Wien. Sie folgen entweder dem Ruf der Uni oder jenem der Liebe, hin und wieder beidem. Ihr Weg führt sie fort aus dem elterlichen Haushalt, hinein in die erste eigene Wohnung.

Spätestens mit 24 Jahren hat ein Großteil der Österreicher bereits das Jugendzimmer geräumt, um innerhalb der eigenen vier Wände zu wohnen: Zu diesem Ergebnis kam eine Umfrage unter 650 Teilnehmern, die das Portal „Findmyhome.at“ zum Thema „Immobilien und Lebenszyklen“ durchführte. Das erklärte Ziel der meisten Erst-Suchenden: eine nette Wohnung, nicht zu groß, bitte günstig und zentral.

Aber auch, wenn viele von ihnen die Ansprüche an Größe, Ausstattung, Baujahr, Stockwerk zurückschrauben – ganz so einfach ist es nicht, die passenden vier Wände zu finden. Denn: „Trotz ausgeprägten Preisbewusstseins möchten viele innerhalb des Gürtels wohnen“, berichtet Bernd Hlawa, findmyhome.at-Geschäftsführer über ein weiteres Ergebnis der Umfrage. Mittendrin statt nur dabei, lautet also das Motto. Doch dieses lässt sich bei Mietpreisvorstellungen von rund 300 bis 500 Euro brutto für die erwünschten 60 Quadratmeter Wohnfläche nur allzu selten in die Tat umsetzen.

„Es gibt kaum Wohnungen, auf die diese Beschreibung passt“, sagt Hlawa. Also werden dann doch nicht selten an die 750 Euro brutto bezahlt, um in den beliebten Bezirken Wieden, Landstraße oder Neubau zu wohnen.

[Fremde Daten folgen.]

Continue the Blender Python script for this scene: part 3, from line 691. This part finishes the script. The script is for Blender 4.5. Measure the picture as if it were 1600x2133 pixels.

Es gilt also, Abstriche zu machen. Entweder, was die Größe, die Lage oder das Finanzielle betrifft. Doch muss das sein? In Zeiten, in denen ganze Wohnbauten Familien oder Radfahrern, Frauen oder Selbstständigen gewidmet werden?

Universitätsprofessorin Elsa Prochazka plädiert für mehr Wohnraum, der den Bedürfnissen junger Menschen angepasst ist. „Voraussetzung dafür ist, dass dieser günstiger wird“, sagt die Architektin. Zwei Wege stünden zur Wahl: „Entweder werden die Einheiten kleiner. Oder man überlegt, neue Wohnformen zu entwickeln.“ Die herkömmliche Familienwohnung einfach um 20 Prozent zu verkleinern, ist für sie keine adäquate Lösung. Was man brauche, seien andere Strukturen, schlauere Grundrisse, eine neue Herangehensweise an das Thema. „Bei jungen Menschen ist zum Beispiel Wohnen und Arbeiten, Privates und Berufliches enger verbunden als dies früher der Fall war.“ Das wirke sich nicht nur auf die Raumaufteilung aus, sondern auch auf die Gestaltung von Gemeinschaftsflächen bei möglichen Wohnprojekten. „Man braucht dann etwa größere Fahrradabstellräume. Oder regelrechte Waschsalons, am besten mit Kaffeemaschine, anstatt der dunklen Waschküchen“, nennt Prochazka Beispiele.

WGs und Proberäume

Und auch bei den Grünanlagen haben junge Menschen andere Bedürfnisse. „Ihnen sind große, gemeinschaftlich zu nutzende Dachterrassen oder Freiflächen lieber als der kleine, private Vorgarten direkt vor Tür“, erklärt die Architektin.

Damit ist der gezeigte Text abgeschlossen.